** start Data segment **
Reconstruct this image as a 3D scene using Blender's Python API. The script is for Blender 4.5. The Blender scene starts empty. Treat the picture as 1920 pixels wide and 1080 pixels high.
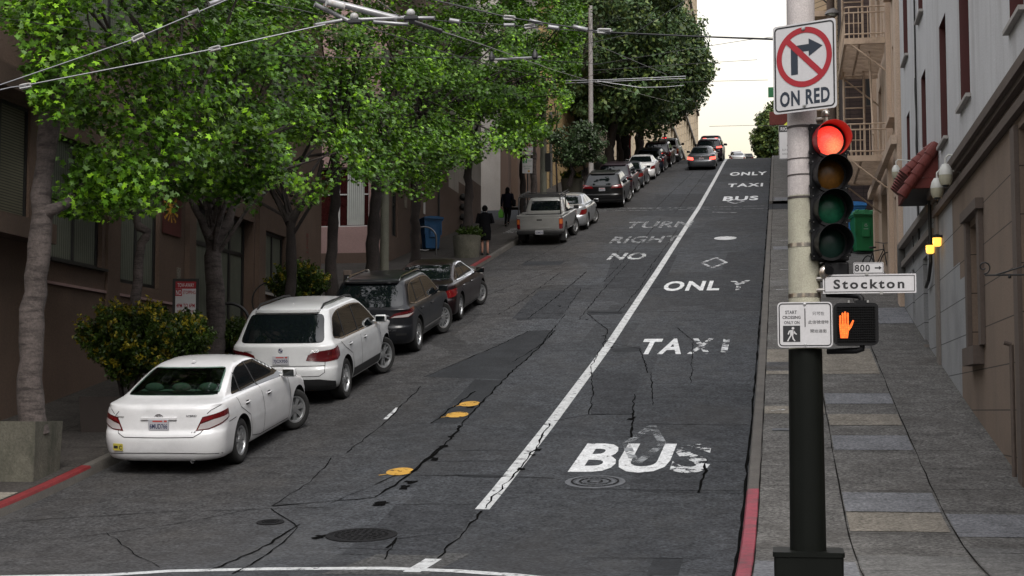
import bpy, bmesh, math, random
import numpy as np
from mathutils import Vector, Matrix
R=math.radians
SC=bpy.context.scene
C=SC.collection
# ---------------------------------------------------------------- camera, world, sun, exposure
FPX=2970.0
PITCH=math.atan(230/FPX); YAW=math.atan(505/(FPX/math.cos(PITCH)))
cam=bpy.data.objects.new('camera',bpy.data.cameras.new('camera')); C.objects.link(cam)
cam.data.lens=36*FPX/1920; cam.data.sensor_width=36; cam.data.clip_start=.2; cam.data.clip_end=3000
cam.location=(0,0,0); cam.rotation_euler=(math.pi/2+PITCH,0,YAW); SC.camera=cam
SUN_EL,SUN_AZ=R(46),R(160)      # azimuth measured from +Y towards +X
wd=bpy.data.worlds.new('World'); SC.world=wd; wd.use_nodes=True
nt=wd.node_tree; nt.nodes.clear()
sky=nt.nodes.new('ShaderNodeTexSky'); sky.sky_type='NISHITA'; sky.sun_disc=False
sky.sun_elevation=SUN_EL; sky.sun_rotation=SUN_AZ; sky.air_density=1.3; sky.dust_density=6.0; sky.ozone_density=1.0
hs=nt.nodes.new('ShaderNodeHueSaturation'); hs.inputs['Saturation'].default_value=.35
ov=nt.nodes.new('ShaderNodeMixRGB'); ov.inputs[0].default_value=.62; ov.inputs[2].default_value=(13.0,12.6,12.0,1)
tc=nt.nodes.new('ShaderNodeTexCoord'); sx=nt.nodes.new('ShaderNodeSeparateXYZ')
rp=nt.nodes.new('ShaderNodeValToRGB'); rp.color_ramp.elements[0].position=.0; rp.color_ramp.elements[0].color=(.52,.475,.36,1)
rp.color_ramp.elements[1].position=.32; rp.color_ramp.elements[1].color=(1.05,1.08,1.16,1)
e=rp.color_ramp.elements.new(.15); e.color=(.76,.70,.565,1)
e=rp.color_ramp.elements.new(.22); e.color=(.98,.955,.88,1)
mu=nt.nodes.new('ShaderNodeMixRGB'); mu.blend_type='MULTIPLY'; mu.inputs[0].default_value=1
bg=nt.nodes.new('ShaderNodeBackground'); bg.inputs[1].default_value=.12
wo=nt.nodes.new('ShaderNodeOutputWorld')
L=nt.links
L.new(sky.outputs[0],hs.inputs['Color']); L.new(hs.outputs[0],ov.inputs[1])
L.new(tc.outputs['Generated'],sx.inputs[0]); L.new(sx.outputs['Z'],rp.inputs[0])
L.new(ov.outputs[0],mu.inputs[1]); L.new(rp.outputs[0],mu.inputs[2]); L.new(mu.outputs[0],bg.inputs[0]); L.new(bg.outputs[0],wo.inputs[0])
sd=bpy.data.lights.new('sun','SUN'); sd.energy=1.5; sd.angle=R(20); sd.color=(1,.95,.86)
sun=bpy.data.objects.new('sun',sd); C.objects.link(sun)
sdir=Vector((math.sin(SUN_AZ)*math.cos(SUN_EL),math.cos(SUN_AZ)*math.cos(SUN_EL),math.sin(SUN_EL)))
sun.rotation_euler=(-sdir).to_track_quat('-Z','Y').to_euler(); sun.location=(0,0,60)
SC.view_settings.view_transform='Standard'; SC.view_settings.look='None'; SC.view_settings.gamma=1
SC.view_settings.exposure=.30
SC.cycles.max_bounces=5; SC.cycles.diffuse_bounces=2; SC.cycles.glossy_bounces=2; SC.cycles.transparent_max_bounces=6; SC.cycles.transmission_bounces=2
SC.cycles.use_denoising=True

# ---------------------------------------------------------------- street profile (metres, 0 = eye height)
PR=[(-400,-1.67),(13.5,-1.67),(16.5,-1.62),(18,-1.48),(19.9,-1.22),(25.8,-.22),(34.8,1.42),(49.7,4.4),(75.2,9.6),(95,13.9),(110,17.2),(116,18.42),(122,19.2),(132,20.3),(200,31.0),(283,44.0),(300,46),(330,47),(420,30),(900,10)]
PX=np.array([p[0] for p in PR]); PZ=np.array([p[1] for p in PR])
def gz(y):
    return float(np.mean(np.interp([y+d for d in (-1.2,-.8,-.4,0,.4,.8,1.2)],PX,PZ)))
def grade(y): return (gz(y+1)-gz(y-1))/2
_cy,_sy=math.cos(YAW),math.sin(YAW); _cp,_sp=math.cos(PITCH),math.sin(PITCH)
FW=Vector((-_sy*_cp,_cy*_cp,_sp)); RT=Vector((_cy,_sy,0)); UP=Vector((_sy*_sp,-_cy*_sp,_cp))
def ray(px,py): return FW+RT*((px-960)/FPX)+UP*((540-py)/FPX)
def atY(px,py,Y): d=ray(px,py); return d*(Y/d.y)
def atX(px,py,X): d=ray(px,py); return d*(X/d.x)
def G(px,py,dz=0):
    d=ray(px,py); y=8.
    while y<140:
        if y/d.y*d.z<=gz(y)+dz: return d*(y/d.y)
        y+=.04
    return None
XL,XR=-9.8,-.45          # kerb lines
WL,WR=-13.1,3.0          # facade lines
SW=.15
# ---------------------------------------------------------------- materials
MT={}
def mat(name,col,rough=.7,metal=0,var=.12,scale=2.5,bump=0,bscale=60,spec=.5,coat=0,emit=None,estr=1,grain=0,dirt=None,dscale=.7,groove=None,trans=0,island=0,coord=None,alpha_noise=None,detail=None):
    m=bpy.data.materials.new(name); m.use_nodes=True; MT[name]=m
    n=m.node_tree.nodes; l=m.node_tree.links; b=n['Principled BSDF']
    b.inputs['Roughness'].default_value=rough; b.inputs['Metallic'].default_value=metal
    b.inputs['Specular IOR Level'].default_value=spec; b.inputs['Coat Weight'].default_value=coat; b.inputs['Coat Roughness'].default_value=.04
    c4=(*col,1)
    if coord=='obj':
        t=n.new('ShaderNodeTexCoord'); P=t.outputs['Object']
    else:
        g=n.new('ShaderNodeNewGeometry'); P=g.outputs['Position']
    cur=None
    if var or grain or island or dirt or groove:
        cur=n.new('ShaderNodeRGB'); cur.outputs[0].default_value=c4; cur=cur.outputs[0]
    def mulby(fac_out,lo,hi):
        nonlocal cur
        mr=n.new('ShaderNodeMapRange'); l.new(fac_out,mr.inputs[0]); mr.inputs[1].default_value=.3; mr.inputs[2].default_value=.7; mr.inputs[3].default_value=lo; mr.inputs[4].default_value=hi
        vm=n.new('ShaderNodeVectorMath'); vm.operation='SCALE'; l.new(cur,vm.inputs[0]); l.new(mr.outputs[0],vm.inputs['Scale']); cur=vm.outputs[0]
    if var:
        a=n.new('ShaderNodeTexNoise'); a.inputs['Scale'].default_value=scale; a.inputs['Detail'].default_value=6; a.inputs['Roughness'].default_value=.6; l.new(P,a.inputs['Vector']); mulby(a.outputs[0],1-var,1+var)
    if grain:
        a=n.new('ShaderNodeTexNoise'); a.inputs['Scale'].default_value=bscale; a.inputs['Detail'].default_value=3; a.inputs['Roughness'].default_value=.7; l.new(P,a.inputs['Vector']); mulby(a.outputs[0],1-grain,1+grain)
    if island:
        g2=n.new('ShaderNodeNewGeometry'); mr=n.new('ShaderNodeMapRange'); l.new(g2.outputs['Random Per Island'],mr.inputs[0]); mr.inputs[3].default_value=1-island; mr.inputs[4].default_value=1+island
        vm=n.new('ShaderNodeVectorMath'); vm.operation='SCALE'; l.new(cur,vm.inputs[0]); l.new(mr.outputs[0],vm.inputs['Scale']); cur=vm.outputs[0]
    if dirt:
        a=n.new('ShaderNodeTexNoise'); a.inputs['Scale'].default_value=dscale; a.inputs['Detail'].default_value=8; a.inputs['Roughness'].default_value=.65
        mp=n.new('ShaderNodeMapping'); mp.inputs['Location'].default_value=(3.1,7.7,1.3); mp.inputs['Scale'].default_value=dirt[1] if len(dirt)>1 else (1,1,1); l.new(P,mp.inputs[0]); l.new(mp.outputs[0],a.inputs['Vector'])
        cr=n.new('ShaderNodeMapRange'); l.new(a.outputs[0],cr.inputs[0]); cr.inputs[1].default_value=.48; cr.inputs[2].default_value=.72; cr.inputs[3].default_value=0; cr.inputs[4].default_value=dirt[2] if len(dirt)>2 else .8
        mx=n.new('ShaderNodeMixRGB'); l.new(cr.outputs[0],mx.inputs[0]); l.new(cur,mx.inputs[1]); mx.inputs[2].default_value=(*dirt[0],1); cur=mx.outputs[0]
    hgt=None
    if groove:   # (axis, spacing, width)  recessed joint lines
        s=n.new('ShaderNodeSeparateXYZ'); l.new(P,s.inputs[0]); outs=[]
        for ax,sp,wd_ in groove:
            q=n.new('ShaderNodeMath'); q.operation='DIVIDE'; l.new(s.outputs[ax],q.inputs[0]); q.inputs[1].default_value=sp
            fr=n.new('ShaderNodeMath'); fr.operation='FRACT'; l.new(q.outputs[0],fr.inputs[0])
            lt=n.new('ShaderNodeMath'); lt.operation='LESS_THAN'; l.new(fr.outputs[0],lt.inputs[0]); lt.inputs[1].default_value=wd_/sp; outs.append(lt.outputs[0])
        o=outs[0]
        for k in outs[1:]:
            mm=n.new('ShaderNodeMath'); mm.operation='MAXIMUM'; l.new(o,mm.inputs[0]); l.new(k,mm.inputs[1]); o=mm.outputs[0]
        mx=n.new('ShaderNodeMixRGB'); l.new(o,mx.inputs[0]); l.new(cur,mx.inputs[1]); mx.inputs[2].default_value=(*[k*.28 for k in col],1); cur=mx.outputs[0]
    if cur is not None: l.new(cur,b.inputs['Base Color'])
    else: b.inputs['Base Color'].default_value=c4
    if bump:
        a=n.new('ShaderNodeTexNoise'); a.inputs['Scale'].default_value=bscale; a.inputs['Detail'].default_value=4; l.new(P,a.inputs['Vector'])
        bp=n.new('ShaderNodeBump'); bp.inputs['Strength'].default_value=bump; bp.inputs['Distance'].default_value=.01; l.new(a.outputs[0],bp.inputs['Height']); l.new(bp.outputs[0],b.inputs['Normal'])
    if emit: b.inputs['Emission Color'].default_value=(*emit,1); b.inputs['Emission Strength'].default_value=estr
    if trans:
        out=[x for x in n if x.type=='OUTPUT_MATERIAL'][0]; tl=n.new('ShaderNodeBsdfTranslucent'); ms=n.new('ShaderNodeMixShader'); ms.inputs[0].default_value=trans
        if cur is not None: l.new(cur,tl.inputs[0])
        else: tl.inputs[0].default_value=c4
        l.new(b.outputs[0],ms.inputs[1]); l.new(tl.outputs[0],ms.inputs[2]); l.new(ms.outputs[0],out.inputs[0])
    if alpha_noise:   # (scale, threshold lo, hi): worn paint
        out=[x for x in n if x.type=='OUTPUT_MATERIAL'][0]; tr=n.new('ShaderNodeBsdfTransparent'); ms=n.new('ShaderNodeMixShader')
        a=n.new('ShaderNodeTexNoise'); a.inputs['Scale'].default_value=alpha_noise[0]; a.inputs['Detail'].default_value=9; a.inputs['Roughness'].default_value=.72; l.new(P,a.inputs['Vector'])
        mr=n.new('ShaderNodeMapRange'); l.new(a.outputs[0],mr.inputs[0]); mr.inputs[1].default_value=alpha_noise[1]; mr.inputs[2].default_value=alpha_noise[2]
        l.new(mr.outputs[0],ms.inputs[0]); l.new(tr.outputs[0],ms.inputs[1]); l.new(b.outputs[0],ms.inputs[2]); l.new(ms.outputs[0],out.inputs[0])
    return m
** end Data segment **
* Problem to work on *
Copy all lines from the listing that contain "scene".

* Written answer *
Reconstruct this image as a 3D scene using Blender's Python API. The script is for Blender 4.5. The Blender scene starts empty. Treat the picture as 1920 pixels wide and 1080 pixels high.
SC=bpy.context.scene